South Portland School Board members paraphrased James Carville’s well-worn political campaign slogan to explain why South Portland voters nearly defeated the fiscal 2008-09 school budget: It’s the economy.

In the weeks since South Portland residents approved the $40 million budget by just 36 votes, board members have offered a variety of reasons about why the decision was so close.

The budget referendum won on a vote of 753-717, with 9 percent of registered voters casting ballots.

The turnout, while small, actually was a few hundred more than City Clerk Susan Mooney projected for the off-season budget referendum. Presidential elections typically draw the highest number of voters.

Some board members noted that the school budget vote was hardly representative because of the low turnout. They say that only the highly motivated voters for or against the budget went to the polling place in large numbers.

“The timing of the polling was off-schedule from when people generally go to the polls to vote. It was not foremost on their minds,” said School Board member Stacy Gato.

School Board member James Gilboy said the vote seem to be split along the lines of ardent school supporters and people worried about the economy.

“South Portland has a good number of older community members who don’t have kids in the schools and young families just starting out,” Gilboy said. “For me, I have four kids who will fully utilize the services of the schools.”

Other board members believe that many residents may have cast a negative vote because they were unhappy about the recent citywide redistricting, which shuffled some elementary students to different schools to balance enrollments.

“When we had the budget hearings, people wanted to come forward to talk about redistricting and that dominated the public comments,” School Board member Sara Goldberg said. “There was not that much time left over to talk about the budget. By then, everyone had gone home.”

But all the board members seemed to agree that the overriding factor in the slim approval seems to be the difficult economy.

“Everyone is paying more for gas and food and health insurance, and many do not want to see their taxes go up,” Goldberg added.

“People are just really concerned about what is happening with the economy,” said School Board member Ralph Baxter.

Gato noted that South Portland residents have supported the idea of maintaining several schools, which increases operation costs – and the bottom line.

South Portland, which is 12 square miles, has five neighborhood elementary schools, some only a mile apart. The number is higher than the state Education Department recommends for a city the size of South Portland.
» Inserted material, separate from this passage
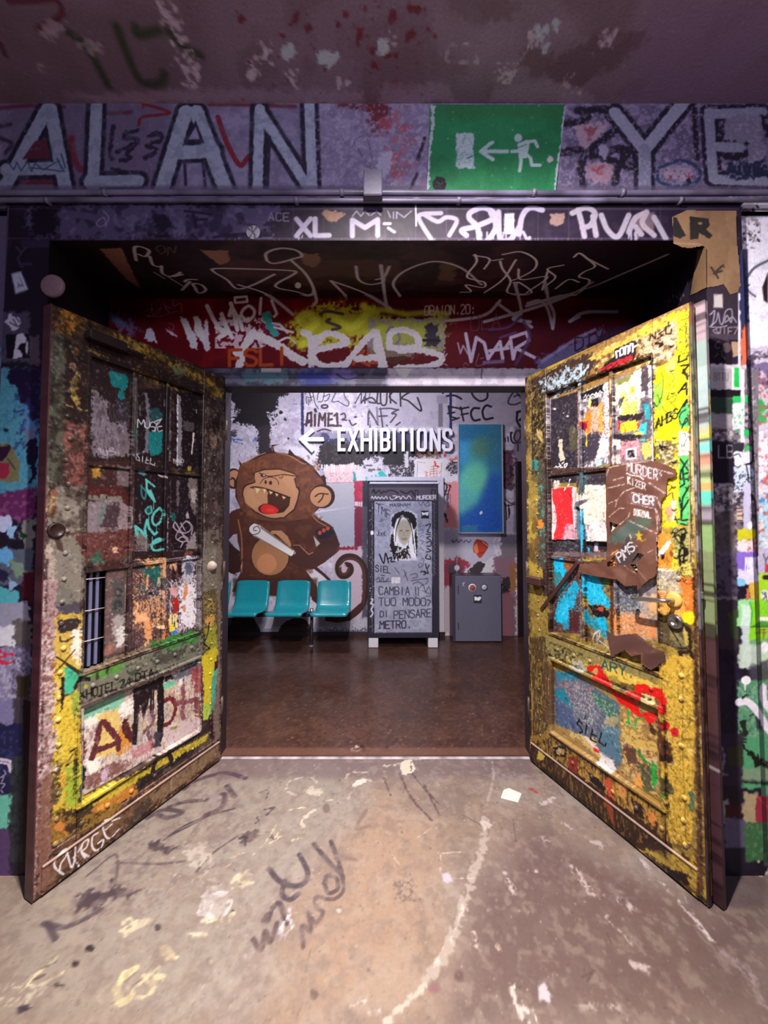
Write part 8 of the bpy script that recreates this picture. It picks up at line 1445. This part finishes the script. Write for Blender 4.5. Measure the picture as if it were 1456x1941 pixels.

Gato also believes that some voters may not have understood fully the budgeting or voting process. This was the first year that Maine municipalities were required, under the school consolidation law, to send school budgets to referendum.

Budgets that failed to pass were required to be revised and voted on again until adopted.

On May 13, South Portland voters approved the $39.9 million spending plan for the 2008-2009 school year. The amount represents the total cost of funding public education in South Portland for kindergarten through Grade 12.

The new budget is up less than $1 million from the current spending plan. It calls for cutting up to nine positions, with most jobs eliminated through retirement or attrition. The need for cuts largely resulted from a $683,000 reduction in state funding.

The school budget is just one part of an overall $83 million spending package to run municipal and school services for the new fiscal year, which starts July 1. It is expected to increase local property tax bills by 4 percent.

While voters for the first time were asked to approve the schools portion of the budget, it is up to the City Council to pass the municipal budget.

The Council is expected to vote on the budget June 2.

Homeowners could pay $14.25 per $1,000 in valuation, up from $13.69 per $1,000. Rising costs for fuel and personnel account for some of the municipal budget increase.

With the school budget adopted, board members are contemplating how voters may respond to a second attempt to pass a bond for rebuilding the high school.

The Secondary Schools Facilities Committee is meeting to come up with a less costly alternative to the $56 million school rebuilding project that voters rejected in 2007. Baxter said he expects that voters will be asked in November 2009 to approve a bond for making major repairs at the city’s only high school.

“We already had gotten the message money was an issue” when voters rejected the $56 million renovation project in 2007, Baxter said. “The fact that money seemed to be a concern in the school budget vote was not new.”

He said voter concerns have not deterred the Secondary Schools Facilities Committee from hewing to its task to find a more affordable way to fix significant health and safety problems at the city’s only high school.

“We would be remiss not to continue to investigate the best way to improve the high school and to move forward and be as green as possible, so we can save money in the long run through better efficiencies,” Gato said.

“The high school has to be fixed,” Goldberg added. “We have said that if we put another referendum out to voters, we don’t want to wait too long. Most people are expecting it.”